The other planned flight not flying with SpaceX is Boeing’s CST-100 Starliner is also on tap to launch atop a United Launch Alliance Atlas V from Cape Canaveral as early as July 21 carrying two NASA astronauts on what would be the spacecraft’s first flight with humans. Its mission to the ISS aims to clear the path for Starliner to join SpaceX’s Crew Dragon for regular rotational missions to the station beginning in 2024.

Boeing and SpaceX were awarded the Commercial Crew Program contract in 2014 as an effort to allow U.S.-based launches of crew so NASA did not have to rely on flights from the Russian space agency Roscosmos, which it had been doing since the end of the Space Shuttle Program in 2011.

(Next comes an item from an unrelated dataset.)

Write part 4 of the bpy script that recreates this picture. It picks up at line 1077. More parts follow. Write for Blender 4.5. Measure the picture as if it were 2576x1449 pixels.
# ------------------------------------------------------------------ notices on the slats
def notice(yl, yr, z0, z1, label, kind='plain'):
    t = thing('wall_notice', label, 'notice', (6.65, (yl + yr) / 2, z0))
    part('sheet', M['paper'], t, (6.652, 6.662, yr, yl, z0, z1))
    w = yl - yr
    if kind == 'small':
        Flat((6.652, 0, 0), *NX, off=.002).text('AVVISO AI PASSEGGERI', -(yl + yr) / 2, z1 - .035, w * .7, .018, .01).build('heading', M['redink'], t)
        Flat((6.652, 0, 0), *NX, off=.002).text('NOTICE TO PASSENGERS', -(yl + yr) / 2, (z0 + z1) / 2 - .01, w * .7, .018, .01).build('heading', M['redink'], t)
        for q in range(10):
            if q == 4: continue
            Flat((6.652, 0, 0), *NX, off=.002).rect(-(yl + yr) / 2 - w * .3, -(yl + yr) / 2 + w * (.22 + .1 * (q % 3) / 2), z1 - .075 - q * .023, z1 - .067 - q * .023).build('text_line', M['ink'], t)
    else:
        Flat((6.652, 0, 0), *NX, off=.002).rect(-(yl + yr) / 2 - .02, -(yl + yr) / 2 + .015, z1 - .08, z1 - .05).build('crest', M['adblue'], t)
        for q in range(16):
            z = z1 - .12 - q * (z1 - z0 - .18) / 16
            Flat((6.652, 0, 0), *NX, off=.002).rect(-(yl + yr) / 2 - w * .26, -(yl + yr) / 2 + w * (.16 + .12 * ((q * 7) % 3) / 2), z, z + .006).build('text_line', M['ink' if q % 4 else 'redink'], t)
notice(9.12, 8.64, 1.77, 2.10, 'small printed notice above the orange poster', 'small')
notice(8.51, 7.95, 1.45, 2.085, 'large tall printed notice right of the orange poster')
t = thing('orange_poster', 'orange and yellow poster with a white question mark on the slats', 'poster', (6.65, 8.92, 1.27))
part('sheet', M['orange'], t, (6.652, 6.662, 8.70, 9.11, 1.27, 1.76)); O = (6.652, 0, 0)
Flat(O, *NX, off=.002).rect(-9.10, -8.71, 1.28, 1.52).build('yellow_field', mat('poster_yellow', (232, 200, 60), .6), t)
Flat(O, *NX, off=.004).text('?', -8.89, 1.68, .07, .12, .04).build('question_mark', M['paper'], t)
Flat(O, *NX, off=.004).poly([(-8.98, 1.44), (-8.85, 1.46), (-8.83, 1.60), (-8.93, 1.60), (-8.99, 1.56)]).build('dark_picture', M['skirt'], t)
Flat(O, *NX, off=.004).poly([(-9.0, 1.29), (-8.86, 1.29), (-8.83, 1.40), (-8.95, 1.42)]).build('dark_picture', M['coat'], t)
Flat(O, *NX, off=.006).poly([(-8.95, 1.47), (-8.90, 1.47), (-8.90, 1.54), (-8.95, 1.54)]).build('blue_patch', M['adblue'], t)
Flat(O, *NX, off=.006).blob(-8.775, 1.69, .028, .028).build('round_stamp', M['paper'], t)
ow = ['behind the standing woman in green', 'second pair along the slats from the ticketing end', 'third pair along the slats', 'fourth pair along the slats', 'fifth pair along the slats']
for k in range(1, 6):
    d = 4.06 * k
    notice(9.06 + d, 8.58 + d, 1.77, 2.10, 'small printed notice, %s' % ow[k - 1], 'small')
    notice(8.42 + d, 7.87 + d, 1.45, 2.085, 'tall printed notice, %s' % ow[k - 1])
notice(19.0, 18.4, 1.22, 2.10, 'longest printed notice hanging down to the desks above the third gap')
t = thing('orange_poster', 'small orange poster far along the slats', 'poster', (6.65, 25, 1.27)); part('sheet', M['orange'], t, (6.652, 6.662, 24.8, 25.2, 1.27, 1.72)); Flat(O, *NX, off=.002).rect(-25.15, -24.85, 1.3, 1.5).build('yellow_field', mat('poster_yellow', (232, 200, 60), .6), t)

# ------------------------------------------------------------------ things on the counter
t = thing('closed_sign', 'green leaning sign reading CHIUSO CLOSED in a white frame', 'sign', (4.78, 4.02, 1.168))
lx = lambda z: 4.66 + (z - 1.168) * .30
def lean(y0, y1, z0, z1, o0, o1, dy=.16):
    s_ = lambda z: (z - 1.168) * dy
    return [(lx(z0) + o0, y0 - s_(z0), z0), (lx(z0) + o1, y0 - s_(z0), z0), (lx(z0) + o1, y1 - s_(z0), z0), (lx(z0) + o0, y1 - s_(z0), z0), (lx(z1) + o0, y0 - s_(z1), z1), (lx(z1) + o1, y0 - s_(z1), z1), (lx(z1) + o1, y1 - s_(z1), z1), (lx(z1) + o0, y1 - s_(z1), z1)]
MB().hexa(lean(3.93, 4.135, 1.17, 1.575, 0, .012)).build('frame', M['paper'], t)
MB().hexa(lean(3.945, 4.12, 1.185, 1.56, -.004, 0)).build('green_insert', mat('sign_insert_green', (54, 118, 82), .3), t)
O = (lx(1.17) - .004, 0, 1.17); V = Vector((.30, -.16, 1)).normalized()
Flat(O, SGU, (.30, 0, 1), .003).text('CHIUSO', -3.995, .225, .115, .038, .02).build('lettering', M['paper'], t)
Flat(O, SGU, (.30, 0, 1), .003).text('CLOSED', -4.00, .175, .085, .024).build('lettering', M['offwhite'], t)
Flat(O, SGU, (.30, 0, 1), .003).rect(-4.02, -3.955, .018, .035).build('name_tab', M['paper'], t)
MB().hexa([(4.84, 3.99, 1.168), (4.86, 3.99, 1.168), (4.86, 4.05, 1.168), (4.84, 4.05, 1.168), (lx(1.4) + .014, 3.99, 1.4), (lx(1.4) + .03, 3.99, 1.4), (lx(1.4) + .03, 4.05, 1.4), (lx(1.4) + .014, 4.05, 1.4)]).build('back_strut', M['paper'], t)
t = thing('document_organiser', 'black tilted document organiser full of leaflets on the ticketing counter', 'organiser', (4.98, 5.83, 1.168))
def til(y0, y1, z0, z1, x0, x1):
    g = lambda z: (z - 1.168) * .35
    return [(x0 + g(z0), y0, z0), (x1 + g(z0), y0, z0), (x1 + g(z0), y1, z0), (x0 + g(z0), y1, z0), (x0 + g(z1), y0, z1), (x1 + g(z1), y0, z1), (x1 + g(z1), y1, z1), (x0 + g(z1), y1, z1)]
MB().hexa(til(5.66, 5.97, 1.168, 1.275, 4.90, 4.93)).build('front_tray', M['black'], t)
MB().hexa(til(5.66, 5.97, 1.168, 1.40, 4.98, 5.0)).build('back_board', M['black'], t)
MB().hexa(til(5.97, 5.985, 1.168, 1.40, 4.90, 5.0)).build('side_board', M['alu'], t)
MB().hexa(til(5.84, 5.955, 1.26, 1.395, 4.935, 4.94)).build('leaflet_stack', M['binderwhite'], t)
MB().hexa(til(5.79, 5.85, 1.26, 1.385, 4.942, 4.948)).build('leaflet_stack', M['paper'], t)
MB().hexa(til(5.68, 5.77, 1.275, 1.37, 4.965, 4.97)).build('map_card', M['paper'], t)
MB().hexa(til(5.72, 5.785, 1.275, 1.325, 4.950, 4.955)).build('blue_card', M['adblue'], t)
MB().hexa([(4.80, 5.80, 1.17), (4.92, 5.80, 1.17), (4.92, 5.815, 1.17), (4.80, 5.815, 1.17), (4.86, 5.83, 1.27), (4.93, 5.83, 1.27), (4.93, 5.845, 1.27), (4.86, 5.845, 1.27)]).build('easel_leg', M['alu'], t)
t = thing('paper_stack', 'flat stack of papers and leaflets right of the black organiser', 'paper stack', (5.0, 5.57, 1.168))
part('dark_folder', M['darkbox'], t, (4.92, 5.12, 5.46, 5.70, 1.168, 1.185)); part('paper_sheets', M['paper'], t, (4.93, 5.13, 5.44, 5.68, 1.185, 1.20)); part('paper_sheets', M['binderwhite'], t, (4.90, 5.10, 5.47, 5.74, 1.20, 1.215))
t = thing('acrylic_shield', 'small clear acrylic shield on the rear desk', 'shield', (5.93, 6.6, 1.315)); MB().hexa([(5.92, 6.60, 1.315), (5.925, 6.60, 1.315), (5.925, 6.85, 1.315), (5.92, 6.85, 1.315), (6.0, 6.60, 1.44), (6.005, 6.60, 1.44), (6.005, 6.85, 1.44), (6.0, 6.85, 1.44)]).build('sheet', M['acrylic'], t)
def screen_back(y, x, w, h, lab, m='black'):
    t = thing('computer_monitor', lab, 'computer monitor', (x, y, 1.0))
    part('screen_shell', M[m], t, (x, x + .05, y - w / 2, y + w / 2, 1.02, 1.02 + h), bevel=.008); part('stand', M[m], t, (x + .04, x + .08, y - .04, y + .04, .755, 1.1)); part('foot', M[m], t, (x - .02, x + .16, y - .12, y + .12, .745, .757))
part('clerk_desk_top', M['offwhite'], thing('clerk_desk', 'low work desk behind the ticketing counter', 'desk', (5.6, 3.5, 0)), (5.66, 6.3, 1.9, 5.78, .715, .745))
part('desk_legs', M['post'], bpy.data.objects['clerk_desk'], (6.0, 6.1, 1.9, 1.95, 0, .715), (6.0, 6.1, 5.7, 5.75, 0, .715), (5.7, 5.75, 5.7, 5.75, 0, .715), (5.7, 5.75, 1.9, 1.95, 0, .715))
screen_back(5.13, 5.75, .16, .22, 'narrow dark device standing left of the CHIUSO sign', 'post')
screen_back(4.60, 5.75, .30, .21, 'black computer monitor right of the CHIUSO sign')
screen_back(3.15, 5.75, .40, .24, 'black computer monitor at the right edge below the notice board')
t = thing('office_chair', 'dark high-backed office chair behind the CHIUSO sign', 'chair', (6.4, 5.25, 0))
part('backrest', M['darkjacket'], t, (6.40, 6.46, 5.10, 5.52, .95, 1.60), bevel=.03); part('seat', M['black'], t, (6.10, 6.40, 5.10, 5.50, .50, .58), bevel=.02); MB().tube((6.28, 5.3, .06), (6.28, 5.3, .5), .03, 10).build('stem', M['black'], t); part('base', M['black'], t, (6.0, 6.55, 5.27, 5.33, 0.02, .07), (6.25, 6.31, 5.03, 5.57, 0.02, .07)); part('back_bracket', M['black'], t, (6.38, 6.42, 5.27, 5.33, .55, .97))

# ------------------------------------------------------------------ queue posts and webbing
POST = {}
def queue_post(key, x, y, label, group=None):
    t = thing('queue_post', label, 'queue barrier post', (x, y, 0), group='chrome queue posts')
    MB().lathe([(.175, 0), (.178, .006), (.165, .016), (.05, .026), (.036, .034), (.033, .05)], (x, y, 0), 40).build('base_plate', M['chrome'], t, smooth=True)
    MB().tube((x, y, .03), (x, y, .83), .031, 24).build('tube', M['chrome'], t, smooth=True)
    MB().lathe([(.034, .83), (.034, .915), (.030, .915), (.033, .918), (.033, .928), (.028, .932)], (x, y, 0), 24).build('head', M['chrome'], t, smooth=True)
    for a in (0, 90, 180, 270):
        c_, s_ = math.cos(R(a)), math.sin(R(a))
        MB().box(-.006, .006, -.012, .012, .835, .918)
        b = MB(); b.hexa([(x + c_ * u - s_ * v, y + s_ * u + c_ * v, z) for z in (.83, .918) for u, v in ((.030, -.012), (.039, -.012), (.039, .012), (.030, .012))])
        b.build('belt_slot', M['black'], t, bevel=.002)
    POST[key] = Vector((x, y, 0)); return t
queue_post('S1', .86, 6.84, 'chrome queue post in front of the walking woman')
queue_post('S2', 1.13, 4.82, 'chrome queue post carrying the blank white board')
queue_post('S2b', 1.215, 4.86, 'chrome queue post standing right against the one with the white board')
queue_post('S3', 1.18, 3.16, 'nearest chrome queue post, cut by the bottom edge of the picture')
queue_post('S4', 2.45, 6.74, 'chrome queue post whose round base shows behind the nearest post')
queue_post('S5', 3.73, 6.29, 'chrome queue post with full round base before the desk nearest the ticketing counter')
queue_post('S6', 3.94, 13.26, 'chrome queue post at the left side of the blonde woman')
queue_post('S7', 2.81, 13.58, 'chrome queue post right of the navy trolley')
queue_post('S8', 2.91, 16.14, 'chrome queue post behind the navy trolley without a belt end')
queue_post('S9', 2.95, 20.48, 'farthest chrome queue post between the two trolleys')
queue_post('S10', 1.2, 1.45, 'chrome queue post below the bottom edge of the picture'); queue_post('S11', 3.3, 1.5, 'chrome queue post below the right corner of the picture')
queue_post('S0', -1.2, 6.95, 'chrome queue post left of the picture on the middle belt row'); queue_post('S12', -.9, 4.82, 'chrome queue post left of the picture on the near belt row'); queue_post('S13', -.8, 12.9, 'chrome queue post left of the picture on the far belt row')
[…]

SpaceX’s first crewed Dragon flight took place in May 2020, and the company has since flown Dragon with humans on board nine times.

The original contract provided for six missions each to SpaceX and Boeing for operational missions to the ISS, but with Boeing’s delay, SpaceX’s contract has grown to 14 flights. The two will combine to provide the required missions to keep the station occupied until its planned retirement after 2030.

The ISS has had crew on board continuously since November 2000.